Records to process →
○ ○ ○ ○

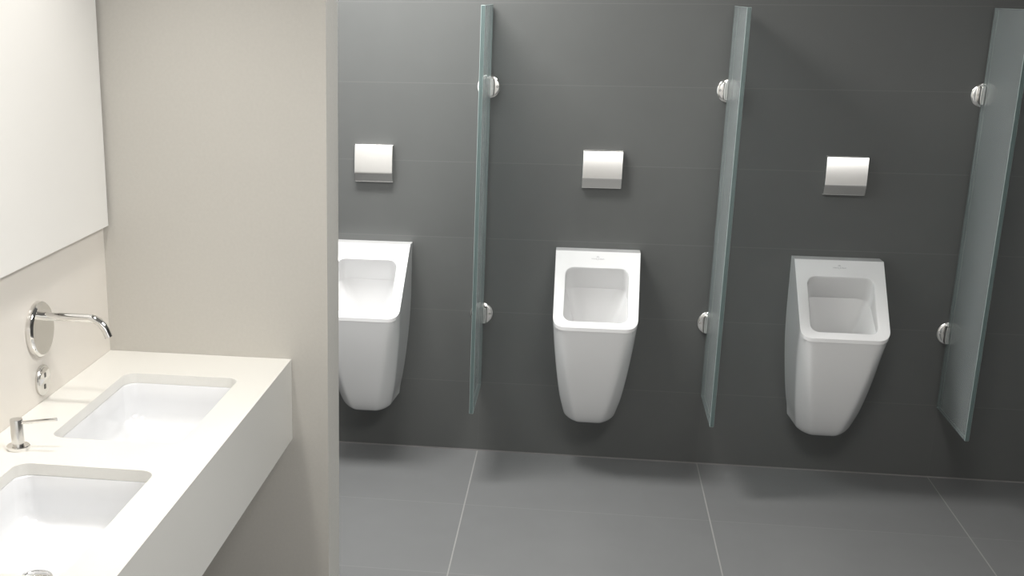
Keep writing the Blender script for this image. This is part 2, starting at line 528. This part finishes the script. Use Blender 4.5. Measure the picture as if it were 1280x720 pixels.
# ------------------------------------------------------------------ mirror
t = thing('mirror', 'large pale frameless mirror on the left wall above the counter', 'mirror', (XL, -3.0, 1.220))
bm = bmesh.new(); box(bm, .006, .020, YN+3.0, YW+3.0-.012, 0, 1.05)
o = obj('mirror_glass', bm, [MIRR, EDGE], t)
for f in o.data.polygons:
    if f.normal.x < .9: f.material_index = 1
bm = bmesh.new(); box(bm, 0, .006, YN+3.03, YW+3.0-.03, .02, 1.03); obj('backing_board', bm, EDGE, t)

# ------------------------------------------------------------------ lights
def area(name, loc, size, power, color=(1, 1, 1), rot=(0, 0, 0), spread=180):
    l = bpy.data.lights.new(name, 'AREA'); l.shape = 'RECTANGLE'; l.size, l.size_y = size
    l.energy = power; l.color = color; l.spread = math.radians(spread)
    o = bpy.data.objects.new(name, l); C.objects.link(o); o.location = loc; o.rotation_euler = rot
    return o
def spot(name, loc, target, power, angle, blend, color=(1, 1, 1), r=.05):
    l = bpy.data.lights.new(name, 'SPOT'); l.energy = power; l.spot_size = math.radians(angle); l.spot_blend = blend
    l.color = color; l.shadow_soft_size = r
    o = bpy.data.objects.new(name, l); C.objects.link(o); o.location = loc
    o.rotation_euler = (Vector(target)-Vector(loc)).to_track_quat('-Z', 'Y').to_euler()
WARM = (1, .965, .91)
spot('basin_downlight', (-.62, -2.25, 2.55), (-.66, -2.20, 0), 37, 85, .9, WARM, .08)
spot('basin_downlight', (-.62, -2.95, 2.55), (-.66, -2.95, 0), 34, 95, .9, WARM, .08)
area('key_panel', (-.45, -.75, 2.58), (.8, .4), 48, (1, .985, .965))
area('aisle_panel', (.9, -2.75, 2.58), (.8, .8), 34, (1, .98, .94))
area('window_daylight', (XL+.012, -.85, 1.45), (1.3, .9), 5.5, (.97, .985, 1), (0, -PI/2, 0))
area('front_wall_fill', (1.3, -6.1, 2.58), (3.6, .3), 70, spread=110)  # added unseen fill, brightens the front wall mirrored in the flush plates
w = bpy.data.worlds.new('World'); S.world = w; w.use_nodes = True
w.node_tree.nodes['Background'].inputs[0].default_value = (.8, .85, .9, 1)
w.node_tree.nodes['Background'].inputs[1].default_value = .1

# ------------------------------------------------------------------ camera
yaw, pitch, roll = -.155215, .306307, .006239
cy, sy, cp, sp = math.cos(yaw), math.sin(yaw), math.cos(pitch), math.sin(pitch)
f_ = Vector((sy*cp, cy*cp, -sp)); r_ = Vector((cy, -sy, 0)); u_ = r_.cross(f_)
cr, sr = math.cos(roll), math.sin(roll)
r2 = cr*r_+sr*u_; u2 = -sr*r_+cr*u_
cam = bpy.data.cameras.new('camera'); co = bpy.data.objects.new('camera', cam); C.objects.link(co)
M = Matrix((r2, u2, -f_)).transposed().to_4x4(); M.translation = Vector((.355826, -5.036206, 1.844120))
co.matrix_world = M
cam.sensor_width = 36; cam.lens = 1591.06*36/1280
cam.shift_x = (640-470.207)/1280; cam.shift_y = (490.231-360)/1280
cam.clip_start = .02
S.camera = co
S.view_settings.view_transform = 'Standard'; S.view_settings.look = 'None'
S.view_settings.gamma = 1; S.view_settings.exposure = .18; S.view_settings.use_curve_mapping = False
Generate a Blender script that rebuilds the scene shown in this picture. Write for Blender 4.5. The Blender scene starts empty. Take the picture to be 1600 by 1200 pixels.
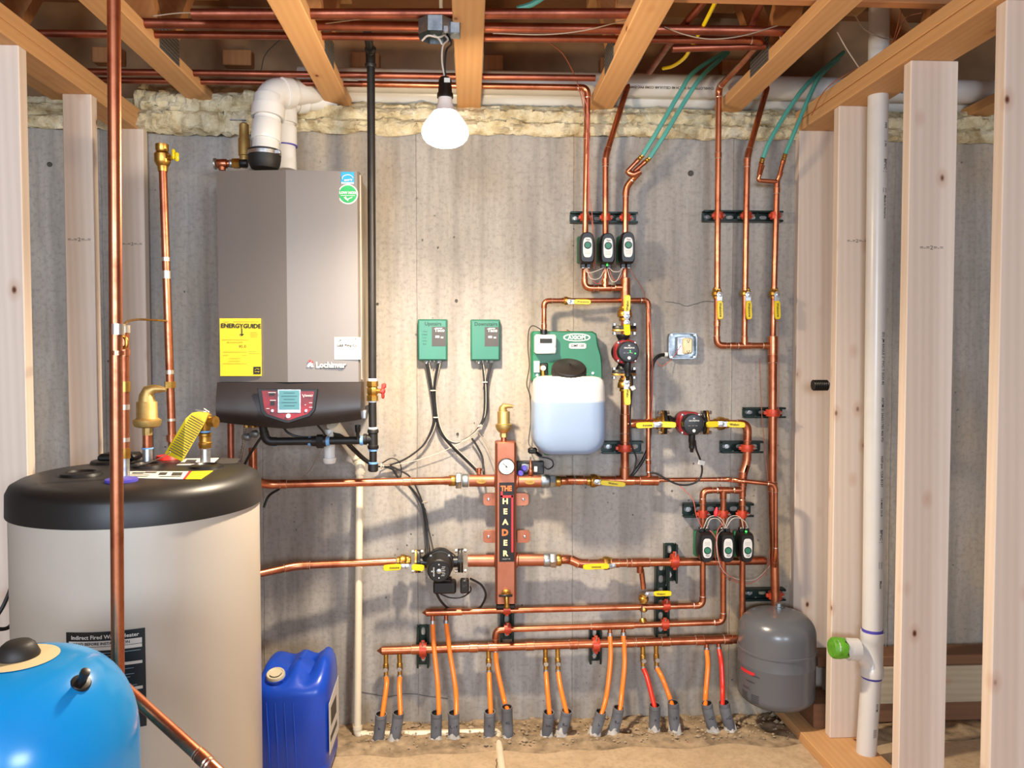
import bpy, math, random
from mathutils import Vector, Matrix
random.seed(7)
V = Vector
sc = bpy.context.scene
col = sc.collection
R = math.radians
# ------------------------------------------------------------------ camera
FPX = 1202.0
YAW, PITCH = R(3.095), R(2.0)
CAM = V((0, -2.93, 1.38))
fw = V((math.sin(YAW)*math.cos(PITCH), math.cos(YAW)*math.cos(PITCH), -math.sin(PITCH)))
rt = V((math.cos(YAW), -math.sin(YAW), 0))
up = rt.cross(fw)
cam = bpy.data.objects.new('camera', bpy.data.cameras.new('camera'))
cam.data.sensor_width = 36
cam.data.lens = 36*FPX/1600
cam.data.clip_start = .02
cam.matrix_world = Matrix(((rt.x, up.x, -fw.x, CAM.x), (rt.y, up.y, -fw.y, CAM.y), (rt.z, up.z, -fw.z, CAM.z), (0, 0, 0, 1)))
col.objects.link(cam)
sc.camera = cam
# ------------------------------------------------------------------ light and exposure
sc.view_settings.view_transform = 'Standard'
sc.view_settings.look = 'None'
sc.view_settings.gamma = 1
sc.view_settings.use_curve_mapping = False
sc.view_settings.exposure = 0.0
wd = bpy.data.worlds.new('world')
sc.world = wd
wd.use_nodes = True
wd.node_tree.nodes['Background'].inputs[0].default_value = (.78, .87, 1, 1)
wd.node_tree.nodes['Background'].inputs[1].default_value = .58

def area(name, loc, target, sx, sy, power, color):
    l = bpy.data.lights.new(name, 'AREA')
    l.shape = 'RECTANGLE'
    l.size, l.size_y, l.energy, l.color = sx, sy, power, color
    o = bpy.data.objects.new(name, l)
    o.location = loc
    o.rotation_euler = (V(target)-V(loc)).to_track_quat('-Z', 'Y').to_euler()
    col.objects.link(o)
area('daylight_window', (-.9, -6.2, 1.75), (0, 0, .9), 1.3, .8, 165, (.74, .85, 1))
area('daylight_window', (1.9, -6.2, 1.75), (.2, 0, .9), 1.3, .8, 125, (.74, .85, 1))
BULB = V((-.068, -.78, 1.985))
bl = bpy.data.lights.new('bulb_light', 'POINT')
bl.energy, bl.color, bl.shadow_soft_size = 24, (1, .80, .55), .045
bo = bpy.data.objects.new('bulb_light', bl)
bo.location = BULB + V((0, 0, -.075))
col.objects.link(bo)
bl = bpy.data.lights.new('bulb_beam', 'SPOT')                  # the reflector throws most of its light downwards
bl.energy, bl.color, bl.shadow_soft_size, bl.spot_size, bl.spot_blend = 165, (1, .85, .66), .045, R(165), 1.0
bo = bpy.data.objects.new('bulb_beam', bl)
bo.location = BULB + V((0, 0, -.075))
col.objects.link(bo)

# ------------------------------------------------------------------ pixel -> point of the room (d = metres in front of the concrete wall)
def P(px, py, d=0.0):
    v = fw*FPX + rt*(px-800) + up*(600-py)
    return CAM + v*((-d-CAM.y)/v.y)
def S(d):
    return FPX/(2.93-d)
class Fr:
    """frame facing the viewer's side of the wall: offsets in photo pixels at depth d"""
    def __init__(s, px, py, d):
        s.o, s.m, s.d = P(px, py, d), (2.93-d)/FPX, d
    def __call__(s, dx=0, dy=0, out=0.0):
        return s.o + V((dx*s.m, -out, -dy*s.m))

# ------------------------------------------------------------------ mesh building
def frame_of(axis):
    a = V(axis).normalized()
    h = V((0, 0, 1)) if abs(a.z) < .9 else V((0, 1, 0))
    u = h.cross(a).normalized()
    return a, u, a.cross(u).normalized()
class MB:
    def __init__(s):
        s.v, s.f, s.mi, s.ms = [], [], [], []
        s.cur = 0
    def mat(s, m):
        if m not in s.ms: s.ms.append(m)
        s.cur = s.ms.index(m)
        return s
    def add(s, vs, fs):
        n = len(s.v)
        s.v += [V(p) for p in vs]
        for f in fs:
            s.f.append([i+n for i in f]); s.mi.append(s.cur)
        return s
    def rings(s, rings, cap0=True, cap1=True, closed=True):
        k = len(rings[0]); vs = [p for r in rings for p in r]; fs = []
        for i in range(len(rings)-1):
            for j in range(k if closed else k-1):
                a, b = i*k+j, i*k+(j+1) % k
                fs.append((a, b, b+k, a+k))
        if cap0: fs.append(tuple(range(k))[::-1])
        if cap1: fs.append(tuple(range((len(rings)-1)*k, len(rings)*k)))
        return s.add(vs, fs)
    def lathe(s, prof, o, axis, n=20, cap0=True, cap1=True, ph=0.0):
        """prof: (distance along axis, radius)"""
        a, u, w = frame_of(axis); o = V(o)
        rs = []
        for z, r in prof:
            rs.append([o + a*z + (u*math.cos(2*math.pi*j/n+ph) + w*math.sin(2*math.pi*j/n+ph))*max(r, 1e-5) for j in range(n)])
        return s.rings(rs, cap0, cap1)
    def cyl(s, a, b, r, n=16, r2=None):
        a, b = V(a), V(b)
        return s.lathe([(0, r), ((b-a).length, r if r2 is None else r2)], a, b-a, n)
    def disc(s, o, axis, r, t, n=24):
        c = min(t*.3, r*.15)
        return s.lathe([(0, r), (t-c, r), (t, r-c)], o, axis, n)
    def tube(s, pts, r, n=12, cap=True):
        pts = [V(p) for p in pts]
        rr = r if isinstance(r, (list, tuple)) else [r]*len(pts)
        rs = []; u = None
        for i, p in enumerate(pts):
            t = (pts[min(i+1, len(pts)-1)]-pts[max(i-1, 0)]).normalized()
            if u is None:
                _, u, _ = frame_of(t)
            u = (u - t*u.dot(t)).normalized()
            w = t.cross(u)
            rs.append([p + (u*math.cos(2*math.pi*j/n)+w*math.sin(2*math.pi*j/n))*rr[i] for j in range(n)])
        return s.rings(rs, cap, cap)
    def box(s, c, sz, b=0.0, rot=None):
        """chamfered box, centre c, full size sz"""
        c = V(c); h = [x/2 for x in sz]
        b = min(b, min(h)*.9)
        M = rot or Matrix.Identity(3)
        if b <= 0:
            vs = [c + M @ V((x*h[0], y*h[1], z*h[2])) for x in (-1, 1) for y in (-1, 1) for z in (-1, 1)]
            return s.add(vs, [(0, 1, 3, 2), (4, 6, 7, 5), (0, 4, 5, 1), (2, 3, 7, 6), (0, 2, 6, 4), (1, 5, 7, 3)])
        vs = []; idx = {}
        for x in (-1, 1):
            for y in (-1, 1):
                for z in (-1, 1):
                    for ax in range(3):
                        q = [x*(h[0]-b), y*(h[1]-b), z*(h[2]-b)]
                        q[ax] = (x, y, z)[ax]*h[ax]
                        idx[x, y, z, ax] = len(vs); vs.append(c + M @ V(q))
        fs = []
        for ax in range(3):
            for sg in (-1, 1):
                o = [(-1, -1), (1, -1), (1, 1), (-1, 1)]
                f = []
                for p, q in o:
                    k = [0, 0, 0]; k[ax] = sg; k[(ax+1) % 3] = p; k[(ax+2) % 3] = q
                    f.append(idx[k[0], k[1], k[2], ax])
                fs.append(f if sg > 0 else f[::-1])
        for ax in range(3):
            for p in (-1, 1):
                for q in (-1, 1):
                    k0 = [0, 0, 0]; k0[ax] = -1; k0[(ax+1) % 3] = p; k0[(ax+2) % 3] = q
                    k1 = list(k0); k1[ax] = 1
                    a1, a2 = (ax+1) % 3, (ax+2) % 3
                    f = [idx[(*k0, a1)], idx[(*k1, a1)], idx[(*k1, a2)], idx[(*k0, a2)]]
                    fs.append(f if p*q < 0 else f[::-1])
        for x in (-1, 1):
            for y in (-1, 1):
                for z in (-1, 1):
                    f = [idx[x, y, z, 0], idx[x, y, z, 1], idx[x, y, z, 2]]
                    fs.append(f if x*y*z > 0 else f[::-1])
        return s.add(vs, fs)
    def prism(s, pts, off, ch=0.0):
        """closed outline pts (3D, planar) swept by vector off, optional chamfer on the far face"""
        pts = [V(p) for p in pts]; off = V(off)
        if ch > 0:
            c = sum(pts, V())/len(pts)
            def shr(p, d): return p + (c-p).normalized()*d
            r = [pts, [p+off*(1-ch/off.length) for p in pts], [shr(p, ch)+off for p in pts]]
        else:
            r = [pts, [p+off for p in pts]]
        return s.rings(r)
    def loft(s, secs, n=32, e=4.0, capfn=None):
        """secs: (z, cx, cy, hx, hy) superellipse sections"""
        rs = []
        for z, cx, cy, hx, hy in secs:
            ring = []
            for j in range(n):
                t = 2*math.pi*(j+.5)/n; ct, st = math.cos(t), math.sin(t)
                k = (abs(ct)**e+abs(st)**e)**(-1/e)
                ring.append(V((cx+hx*ct*k, cy+hy*st*k, z)))
            rs.append(ring)
        return s.rings(rs)
    def text(s, txt, c, size, ang=0.0, t=.0004, sx=1.0, fn=None, bold=0.0):
        """flat lettering facing the viewer's side, centred on c; ang = turn in the wall plane"""
        cu = bpy.data.curves.new('t', 'FONT')
        cu.body = txt; cu.align_x = 'CENTER'; cu.align_y = 'CENTER'; cu.size = size; cu.resolution_u = 2
        cu.offset = bold*size
        o = bpy.data.objects.new('t', cu); col.objects.link(o)
        me = bpy.data.meshes.new_from_object(o)
        vs = [v.co.copy() for v in me.vertices]; fs = [list(p.vertices) for p in me.polygons]
        bpy.data.objects.remove(o); bpy.data.meshes.remove(me); bpy.data.curves.remove(cu)
        ca, sa = math.cos(ang), math.sin(ang); c = V(c); out = []
        for v in vs:
            x, z = v.x*sx, v.y
            x, z = x*ca-z*sa, x*sa+z*ca
            out.append(fn(x, z) if fn else c + V((x, -t, z)))
        return s.add(out, fs)
    def build(s, name, m, parent=None, label=None, origin=None, smooth=True, kind=None):
        if parent is not None:
            o0 = V((0, 0, 0)); q = parent
            while q is not None:
                o0 += q.location; q = q.parent
        else:
            o0 = V(origin) if origin is not None else V((0, 0, 0))
        me = bpy.data.meshes.new(name)
        me.from_pydata([p-o0 for p in s.v], [], s.f)
        ms = s.ms if s.ms else [m]
        for x in ms: me.materials.append(MT(x))
        if len(ms) > 1: me.polygons.foreach_set('material_index', s.mi)
        if smooth:
            me.polygons.foreach_set('use_smooth', [True]*len(s.f))
            me.set_sharp_from_angle(angle=R(38))
        me.validate(); me.update()
        o = bpy.data.objects.new(name, me)
        col.objects.link(o)
        if parent is not None: o.parent = parent
        else: o.location = o0
        if label: o['label'] = label
        if kind: o['kind'] = kind
        return o
def T(name, label, cat, loc, group=None):
    o = bpy.data.objects.new(name, None); o.empty_display_size = .05
    o.location = loc; col.objects.link(o)
    o['label'] = label; o['category'] = cat
    if group: o['group'] = group
    return o
def tag(o, label, cat, group=None):
    o['label'] = label; o['category'] = cat
    if group: o['group'] = group
    return o
def spline(pts, k=8):
    pts = [V(p) for p in pts]
    if len(pts) < 3: return pts
    q = [pts[0]*2-pts[1]] + pts + [pts[-1]*2-pts[-2]]
    out = []
    for i in range(1, len(q)-2):
        a, b, c, d = q[i-1:i+3]
        for j in range(k):
            t = j/k
            out.append(.5*((2*b)+(c-a)*t+(2*a-5*b+4*c-d)*t*t+(3*b-3*c+d-a)*t**3))
    out.append(pts[-1])
    return out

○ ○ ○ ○

Repeat the lines above, starting at the first and stopping after the line that holds "bm, EDGE, t)", with the pictures left out.

Full response →
Keep writing the Blender script for this image. This is part 2, starting at line 528. This part finishes the script. Use Blender 4.5. Measure the picture as if it were 1280x720 pixels.
# ------------------------------------------------------------------ mirror
t = thing('mirror', 'large pale frameless mirror on the left wall above the counter', 'mirror', (XL, -3.0, 1.220))
bm = bmesh.new(); box(bm, .006, .020, YN+3.0, YW+3.0-.012, 0, 1.05)
o = obj('mirror_glass', bm, [MIRR, EDGE], t)
for f in o.data.polygons:
    if f.normal.x < .9: f.material_index = 1
bm = bmesh.new(); box(bm, 0, .006, YN+3.03, YW+3.0-.03, .02, 1.03); obj('backing_board', bm, EDGE, t)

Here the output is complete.